### DIRECTIONS FOR THIS TASK
Would you print the material exactly, starting at its first line and ending at the line holding "COL = scene.collection"?
— start of GIVEN INFORMATION —
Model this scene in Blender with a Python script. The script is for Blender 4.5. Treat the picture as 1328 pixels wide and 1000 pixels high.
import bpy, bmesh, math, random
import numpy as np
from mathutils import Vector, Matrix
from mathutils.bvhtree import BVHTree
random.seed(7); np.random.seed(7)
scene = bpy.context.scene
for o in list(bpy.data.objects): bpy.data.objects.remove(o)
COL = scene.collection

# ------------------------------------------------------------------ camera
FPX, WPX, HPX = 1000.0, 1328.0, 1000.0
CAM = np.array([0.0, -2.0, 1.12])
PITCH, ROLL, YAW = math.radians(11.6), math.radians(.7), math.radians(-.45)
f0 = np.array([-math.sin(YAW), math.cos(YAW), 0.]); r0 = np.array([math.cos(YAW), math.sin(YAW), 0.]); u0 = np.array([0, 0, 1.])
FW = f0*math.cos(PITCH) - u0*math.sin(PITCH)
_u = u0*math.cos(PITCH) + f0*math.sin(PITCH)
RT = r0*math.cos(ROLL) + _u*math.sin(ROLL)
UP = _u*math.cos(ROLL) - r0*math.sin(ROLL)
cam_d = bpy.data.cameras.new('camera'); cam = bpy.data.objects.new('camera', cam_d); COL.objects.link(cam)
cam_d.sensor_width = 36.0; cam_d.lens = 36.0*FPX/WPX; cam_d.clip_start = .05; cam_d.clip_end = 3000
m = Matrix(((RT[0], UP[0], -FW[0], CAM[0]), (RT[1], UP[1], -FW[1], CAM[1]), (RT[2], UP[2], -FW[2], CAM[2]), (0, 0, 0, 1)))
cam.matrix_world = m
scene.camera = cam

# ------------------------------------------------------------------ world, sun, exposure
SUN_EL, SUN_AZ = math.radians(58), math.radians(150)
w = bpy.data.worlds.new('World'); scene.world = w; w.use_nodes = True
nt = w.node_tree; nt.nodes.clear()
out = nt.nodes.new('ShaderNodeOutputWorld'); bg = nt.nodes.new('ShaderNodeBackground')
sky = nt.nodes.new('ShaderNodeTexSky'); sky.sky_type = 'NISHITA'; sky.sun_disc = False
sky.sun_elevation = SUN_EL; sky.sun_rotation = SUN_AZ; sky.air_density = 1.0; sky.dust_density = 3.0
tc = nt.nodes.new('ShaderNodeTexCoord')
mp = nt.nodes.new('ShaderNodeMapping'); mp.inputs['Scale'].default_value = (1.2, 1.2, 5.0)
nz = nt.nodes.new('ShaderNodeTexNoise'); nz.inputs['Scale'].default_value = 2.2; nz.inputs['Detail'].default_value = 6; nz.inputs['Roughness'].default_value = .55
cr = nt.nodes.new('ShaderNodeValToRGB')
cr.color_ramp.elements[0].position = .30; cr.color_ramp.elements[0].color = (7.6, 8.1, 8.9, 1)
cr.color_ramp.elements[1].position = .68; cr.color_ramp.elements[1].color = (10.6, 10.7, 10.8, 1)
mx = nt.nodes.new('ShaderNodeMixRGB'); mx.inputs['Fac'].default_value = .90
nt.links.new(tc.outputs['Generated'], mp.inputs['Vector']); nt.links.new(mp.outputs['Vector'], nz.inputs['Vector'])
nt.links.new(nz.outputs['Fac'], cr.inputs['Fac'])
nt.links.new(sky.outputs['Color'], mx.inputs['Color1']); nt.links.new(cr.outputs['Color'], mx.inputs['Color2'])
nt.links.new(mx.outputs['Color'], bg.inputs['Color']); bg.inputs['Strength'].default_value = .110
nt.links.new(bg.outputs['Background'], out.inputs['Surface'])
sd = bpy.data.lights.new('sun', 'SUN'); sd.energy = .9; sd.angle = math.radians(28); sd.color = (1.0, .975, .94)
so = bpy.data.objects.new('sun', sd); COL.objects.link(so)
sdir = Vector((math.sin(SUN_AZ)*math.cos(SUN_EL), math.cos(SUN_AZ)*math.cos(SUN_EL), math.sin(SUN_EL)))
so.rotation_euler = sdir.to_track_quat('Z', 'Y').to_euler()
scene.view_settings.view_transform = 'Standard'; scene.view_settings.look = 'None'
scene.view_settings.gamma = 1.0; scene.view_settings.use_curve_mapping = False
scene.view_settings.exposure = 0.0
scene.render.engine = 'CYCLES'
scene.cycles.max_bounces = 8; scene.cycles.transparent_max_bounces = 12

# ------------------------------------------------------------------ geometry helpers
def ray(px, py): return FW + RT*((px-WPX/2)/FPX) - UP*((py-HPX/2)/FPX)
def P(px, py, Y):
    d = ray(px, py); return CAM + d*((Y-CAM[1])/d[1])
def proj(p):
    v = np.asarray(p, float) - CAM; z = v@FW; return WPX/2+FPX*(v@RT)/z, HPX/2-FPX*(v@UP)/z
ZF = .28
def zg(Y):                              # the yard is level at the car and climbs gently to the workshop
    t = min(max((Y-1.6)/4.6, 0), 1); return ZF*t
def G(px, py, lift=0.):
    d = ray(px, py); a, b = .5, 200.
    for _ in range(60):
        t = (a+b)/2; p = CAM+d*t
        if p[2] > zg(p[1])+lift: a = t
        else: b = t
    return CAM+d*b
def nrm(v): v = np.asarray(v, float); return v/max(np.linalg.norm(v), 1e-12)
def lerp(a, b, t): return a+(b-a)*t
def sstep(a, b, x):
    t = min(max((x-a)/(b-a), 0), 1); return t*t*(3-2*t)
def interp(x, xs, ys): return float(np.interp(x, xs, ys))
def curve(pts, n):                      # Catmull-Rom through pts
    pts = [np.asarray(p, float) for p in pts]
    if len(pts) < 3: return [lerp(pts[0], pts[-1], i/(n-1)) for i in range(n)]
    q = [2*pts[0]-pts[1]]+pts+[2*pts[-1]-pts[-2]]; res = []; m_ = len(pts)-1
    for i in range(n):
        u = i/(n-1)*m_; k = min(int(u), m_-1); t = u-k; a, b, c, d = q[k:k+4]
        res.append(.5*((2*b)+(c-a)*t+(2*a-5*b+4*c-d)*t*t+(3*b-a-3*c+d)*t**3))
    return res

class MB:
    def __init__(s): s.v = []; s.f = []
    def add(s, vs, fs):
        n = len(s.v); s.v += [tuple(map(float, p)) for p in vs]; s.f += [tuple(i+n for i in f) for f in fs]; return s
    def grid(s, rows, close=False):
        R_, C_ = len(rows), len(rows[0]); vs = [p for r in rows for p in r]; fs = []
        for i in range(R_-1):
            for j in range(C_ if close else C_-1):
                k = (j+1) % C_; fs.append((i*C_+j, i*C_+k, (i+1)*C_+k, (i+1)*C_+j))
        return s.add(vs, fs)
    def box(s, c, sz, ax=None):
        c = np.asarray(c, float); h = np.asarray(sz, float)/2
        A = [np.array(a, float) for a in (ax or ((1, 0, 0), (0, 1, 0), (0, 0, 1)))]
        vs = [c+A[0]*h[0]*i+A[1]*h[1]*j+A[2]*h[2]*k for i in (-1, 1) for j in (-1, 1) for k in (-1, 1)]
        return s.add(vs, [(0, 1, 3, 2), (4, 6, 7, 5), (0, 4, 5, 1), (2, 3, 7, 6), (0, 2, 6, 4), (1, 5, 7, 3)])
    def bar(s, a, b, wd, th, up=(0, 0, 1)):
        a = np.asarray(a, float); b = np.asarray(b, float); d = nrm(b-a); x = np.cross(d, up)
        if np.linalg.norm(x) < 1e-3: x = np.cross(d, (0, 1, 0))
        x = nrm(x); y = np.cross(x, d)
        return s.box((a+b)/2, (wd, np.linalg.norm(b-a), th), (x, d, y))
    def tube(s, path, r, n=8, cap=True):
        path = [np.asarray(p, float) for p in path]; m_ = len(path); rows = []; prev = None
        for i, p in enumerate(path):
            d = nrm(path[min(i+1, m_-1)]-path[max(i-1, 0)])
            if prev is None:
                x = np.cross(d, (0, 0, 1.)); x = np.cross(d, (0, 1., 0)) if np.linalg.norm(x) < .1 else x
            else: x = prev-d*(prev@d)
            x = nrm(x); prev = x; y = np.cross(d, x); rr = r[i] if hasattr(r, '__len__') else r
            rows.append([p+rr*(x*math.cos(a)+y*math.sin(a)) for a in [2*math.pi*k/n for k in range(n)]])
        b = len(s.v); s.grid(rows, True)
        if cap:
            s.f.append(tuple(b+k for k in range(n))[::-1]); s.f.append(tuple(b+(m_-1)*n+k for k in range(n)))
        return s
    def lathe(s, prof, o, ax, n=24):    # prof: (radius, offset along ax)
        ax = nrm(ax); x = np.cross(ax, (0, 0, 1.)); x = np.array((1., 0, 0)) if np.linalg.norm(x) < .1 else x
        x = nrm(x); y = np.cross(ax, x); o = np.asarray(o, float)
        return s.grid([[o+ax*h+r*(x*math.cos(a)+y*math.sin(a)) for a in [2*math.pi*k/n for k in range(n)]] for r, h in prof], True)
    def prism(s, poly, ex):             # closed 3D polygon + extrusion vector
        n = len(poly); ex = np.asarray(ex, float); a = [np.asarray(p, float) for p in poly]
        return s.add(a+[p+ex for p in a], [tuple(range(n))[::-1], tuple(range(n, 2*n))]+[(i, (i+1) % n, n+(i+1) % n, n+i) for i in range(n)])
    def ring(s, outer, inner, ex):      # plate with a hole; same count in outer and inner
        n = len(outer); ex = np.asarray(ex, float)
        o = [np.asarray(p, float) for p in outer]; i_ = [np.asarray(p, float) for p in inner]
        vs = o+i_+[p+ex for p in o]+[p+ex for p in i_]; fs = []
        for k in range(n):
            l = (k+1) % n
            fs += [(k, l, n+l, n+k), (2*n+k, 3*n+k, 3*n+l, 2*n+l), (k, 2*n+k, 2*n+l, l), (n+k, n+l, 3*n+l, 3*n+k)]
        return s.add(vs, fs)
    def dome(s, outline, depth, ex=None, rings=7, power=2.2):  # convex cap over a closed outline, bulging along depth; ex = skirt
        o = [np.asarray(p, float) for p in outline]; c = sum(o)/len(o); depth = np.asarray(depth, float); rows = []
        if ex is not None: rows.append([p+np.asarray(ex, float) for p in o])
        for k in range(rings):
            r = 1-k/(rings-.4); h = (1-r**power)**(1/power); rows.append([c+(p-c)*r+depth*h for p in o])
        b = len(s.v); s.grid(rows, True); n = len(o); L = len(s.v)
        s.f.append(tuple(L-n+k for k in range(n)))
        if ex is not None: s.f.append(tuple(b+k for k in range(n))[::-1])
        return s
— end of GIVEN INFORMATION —
### EXERCISE ANSWER
Model this scene in Blender with a Python script. The script is for Blender 4.5. Treat the picture as 1328 pixels wide and 1000 pixels high.
import bpy, bmesh, math, random
import numpy as np
from mathutils import Vector, Matrix
from mathutils.bvhtree import BVHTree
random.seed(7); np.random.seed(7)
scene = bpy.context.scene
for o in list(bpy.data.objects): bpy.data.objects.remove(o)
COL = scene.collection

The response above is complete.